Shosei Nitta, secretary general of the Japan Pro Boxing Association and head of the JPBA’s committee to support Hakamada, said, ‘’It was an encouraging decision for the boxing world as a whole. But we are afraid it will be a little bit time-consuming (thinking about Hakamada’s old age). True we have some apprehensions, but there is no denying the fact it is a big step forward.’’

Hakamada, who now lives with his elder sister Hideko in the Shizuoka Prefecture’s Hamamatsu, is suffering from delusion of persecution due apparently to his long detention.

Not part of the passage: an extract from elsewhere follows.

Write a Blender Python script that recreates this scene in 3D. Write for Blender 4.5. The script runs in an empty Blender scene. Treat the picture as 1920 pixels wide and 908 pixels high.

While Hakamada was released from the Tokyo Detention House in 2014 under a district court ruling with the retrial of the case ordered, the Tokyo High Court rejected the reopening of the case in 2018.

Hakamada, who was ranked sixth in the Japanese featherweight during the heyday of the Japanese boxing world, had filed an appeal with the Supreme Court in which he is seeking exoneration. He has not been placed back in detention so far.

According to the police, Hakamada stabbed to death four family members at a soybean paste shop in Shizuoka on June 30, 1966 in an attempt to steal money, and them set fire to the shop after pouring gasoline on the bodies.

While Hakamada, an employee at the shop, confessed to having committed the crime after long police investigations, which is said to have gone on more than 12 hours a day, he later pleaded innocent in court testimony, claiming he made the confession under duress.